Why a Data Scientist Should Learn Machine Learning Skills

 

We’ve all been hearing the buzz around data science and why it is the top skill to pick up currently. It is not an exaggeration when we say it is one of the most sought-after skills in the current market. Data Science enables businesses leaders to understand what their data is saying and how to implement changes that are in line with the data predictions. Almost every industry and sector right now are using analytics and data science to examine and interpret the data which until earlier was not tapped into.
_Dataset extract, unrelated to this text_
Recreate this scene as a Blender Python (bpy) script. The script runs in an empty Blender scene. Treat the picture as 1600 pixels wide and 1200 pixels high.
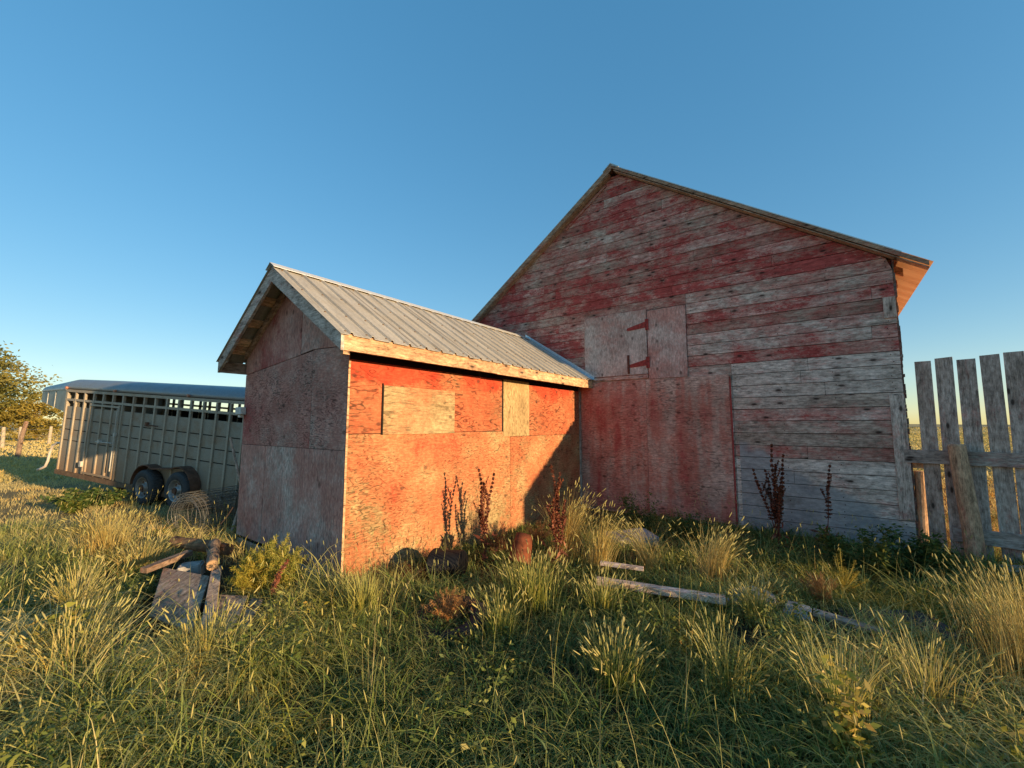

Data Science and Machine Learning: The Connection

But like any other field, data science too is constantly evolving. Newer tools and techniques are being implemented to get far more specific insights. This evolution has led to machine learning being the next big thing for data scientists. Machine learning is the field of enabling machines/computers to learn without the need for explicit programming to perform a task or function. Machine learning falls under the umbrella of data science techniques. Machine learning currently find application in the areas of autonomous systems, recommender systems, credit scoring, virtual assistants, demand detection and prediction, fraud detection, stock trading etc.

Data science helps machines in understanding the data patterns and infer insights from it, which are then used to perform further actions based on these insights. Data science enables machine learning in the sense that it allows it to find the correct and meaningful information from huge data sets far more efficiently. It essentially helps machines in the co-relation of data to make sense out of it.

Staying Future Proof with Machine Learning

With data science and machine learning finding convergence, it has become a necessity for data scientists to pick up machine learning skills as the next step in their growth and scope. It wouldn’t be an exaggeration to say that we will increasingly look at systems being automated and machine learning enabling these systems to work without much human intervention. From the most trivial to the most complex of tasks, we are looking to automate everything. Self-driving cars, smart homes and smart cities, ad placements, facial and speech recognition, natural language processing are some of the applications of machine learning that we are already using, though we might not think about it.

Like every skill has a hype, every skill eventually becomes obsolete too. For anyone to stay relevant, upskilling must happen. Technology is growing at an unprecedented pace, with newer and more innovative approaches emerging every few years. The roles we have right now have to evolve, and machine learning is the way to go for data scientists.